Birmingham Post on May 31 2018
Orchestra of the Swan at the Royal Birmingham Conservatoire
May 28, 2018
Reviewer: Christopher Morley
It was a wonderful house-warming as Orchestra of the Swan moved into its new Birmingham residence on Bank Holiday afternoon, and there was a packed audience to savour the occasion.
Julian Lloyd Webber, RBC Principal, was the genial host, his batonless conducting, often with a cellist’s sweep of phrasing and articulation as the music unfolded, drawing performances of utter enjoyment from the OOTS players, whose generous enthusiasm was unbounded.
There were three cellists in this relationship, Lloyd Webber collaborating with the remarkable Jian Wang (and conducting here scoreless in a work he himself has played countless times) in Haydn’s lovely C Major Cello Concerto. Wang’s initial entry was stunning and imposing, followed by flowing facility of passage-work conveyed through lissomly athletic bowing. The finale proved a spectacular technical display from both soloist and orchestra (such fizzing violin unisons).

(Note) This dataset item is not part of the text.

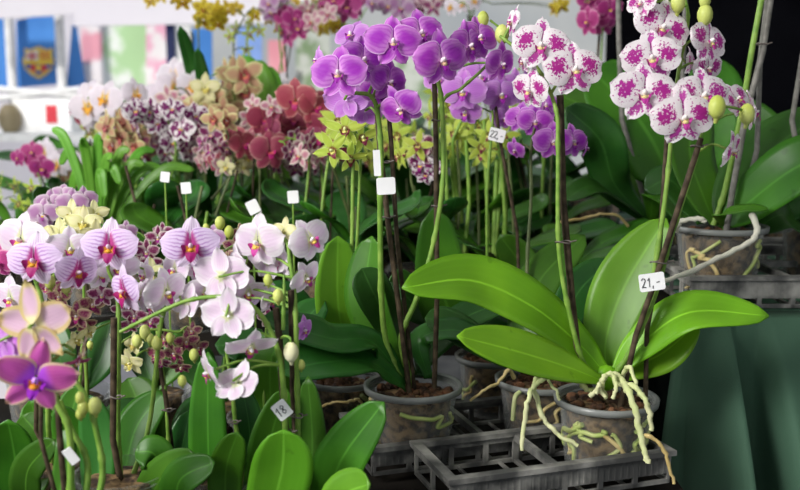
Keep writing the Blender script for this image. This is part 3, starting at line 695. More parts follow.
tube_part(t, 'aerial_root', [P(752, 215, 1.31), P(757, 228, 1.29), P(752, 240, 1.28), P(735, 250, 1.27), P(710, 262, 1.26), P(690, 272, 1.25), P(664, 281, 1.24)], .0042, ROOTW, 6, 8, .8, jit=.0008)
stake(t, [b + Vector((.0, -.02, .07)), P(731, 200, 1.36), P(745, 120, 1.36), P(763, 50, 1.36), P(774, -25, 1.36)], .0046, STAKEG)
stake(t, [b + Vector((.02, .0, .07)), P(757, 150, 1.38), P(760, 60, 1.38), P(770, -20, 1.38)], .004, STAKEG)
tube_part(t, 'flower_stem', [b + Vector((-.01, .0, h)), P(725, 190, 1.38), P(742, 110, 1.37), P(752, 50, 1.36), P(766, -25, 1.36)], .0042, STEM, 8, 8, nodes=12)
clip(t, P(762, 44, 1.35), .008)
t = plant(815, 1.46, CZ + .0045, 'dark leaved orchid with a slanting grey stake at the right edge of the picture', py=240)
b = t.location.copy(); pot(t, b, .05, .042, .09, 2, False)
stake(t, [b + Vector((0, 0, .05)), P(792, 120, 1.4), P(805, 40, 1.4), P(812, -25, 1.4)], .004, STAKEG)
leaf(t, [b + Vector((0, 0, .09)), P(800, 225, 1.42), P(780, 215, 1.4), P(755, 230, 1.4)], .06, (0, -.6, .75), LEAFD)
leaf(t, [b + Vector((0, 0, .09)), P(830, 200, 1.42), P(860, 190, 1.4), P(900, 210, 1.4)], .06, (0, -.6, .75), LEAFD)

FS = 1.14
# ------------------------------------------------------------------ front left plants
def base(t, rt=.047, h=.058, near=False): b = t.location.copy(); pot(t, b, rt, rt * .8, h, 2, near); return b
# F1 white arching
t = plant(285, .94, ZB, 'white orchid on an arching stem with drooping blooms, price tag 18 on its stake'); b = base(t)
top = b + Vector((0, 0, .046))
fr = fls(t, 'blush', [(228, 316, 54, .93, 170, -10, 0), (250, 346, 50, .92, 30, -50, 0), (236, 384, 50, .90, 150, -45, 0), (210, 372, 44, .905, -60, -20, 10)])
spike(t, [top, P(285, 420, .94), P(281, 365, .94), P(270, 330, .94), P(252, 306, .94), P(225, 297, .94), P(190, 300, .94), P(160, 312, .94), P(120, 332, .95)], .0032, fr)
fr = fls(t, 'blush', [(259, 243, 56, .99, -25, 0, 0), (240, 268, 48, 1.0, -60, -15, 10), (221, 276, 56, .98, 165, 0, 0), (248, 292, 40, .99, 20, -35, 0), (310, 240, 46, .98, 40, 12, 25), (305, 278, 38, .98, 55, -15, 30), (268, 262, 40, 1.0, 150, 5, 0), (205, 292, 42, 1.0, 30, -10, 0), (200, 268, 40, 1.02, -30, 10, 0), (232, 302, 38, 1.0, 150, -20, 10), (283, 262, 36, 1.0, -65, 0, 10), (270, 300, 34, 1.0, 70, -20, 0)])
fr += fls(t, 'cream', [(284, 232, 30, .99, -30, 25, 0)])
fr += fls(t, 'striped', [(243, 300, 34, 1.01, 30, -20, 0)])
fr += fls(t, 'lilac', [(303, 330, 30, 1.03, 60, -10, 0)], )
spike(t, [top + Vector((.012, 0, 0)), P(298, 430, .955), P(296, 330, .96), P(294, 290, .97), P(290, 262, .975), P(285, 240, .98), P(262, 235, .99)], .003, fr)
spike(t, [P(283, 330, .955), P(284, 295, .96), P(284, 275, .965)], .0022, [], name='side_branch')
stake(t, [top, P(288, 460, .945), P(283, 395, .95), P(279, 335, .96), P(276, 308, .96)], .0036)
stake(t, [top + Vector((.01, 0, 0)), P(297, 460, .965), P(293, 390, .965), P(291, 290, .965)], .0032)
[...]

Jiaxin Lloyd Webber partnered Jian Wang in Vivaldi’s G minor Double Cello Concerto, the familiar Vivaldi template enlivened by the empathetic interplay and dynamic energy between the soloists. The Largo, just soloists and orchestral cellos, was particularly affecting, and the quarrelsome finale was theatrically effective, part of it the basis for a Mad Hatter’s Tea Party of an encore, both Lloyd Webbers and Jian Wang all swopping roles.
Framing these concerti were two great Elgar works for string orchestra, both sounding so well in this wonderful acoustic. The early Serenade was affectionate without affectation, with warm bass-line underpinning, and the Introduction and Allegro of the composer’s confident maturity was grippingly engaged. The solo quartet of OOTS’ sectional principals seasoned the progress with reflectiveness, Lloyd Webber’s brave refusal not to hammer out every beat of each bar, and the busyness of the tutti gave us a texture scudding like clouds, reminding us of the opening of the famous Ken Russell Elgar docu-film. Didn’t he get everything right on that occasion?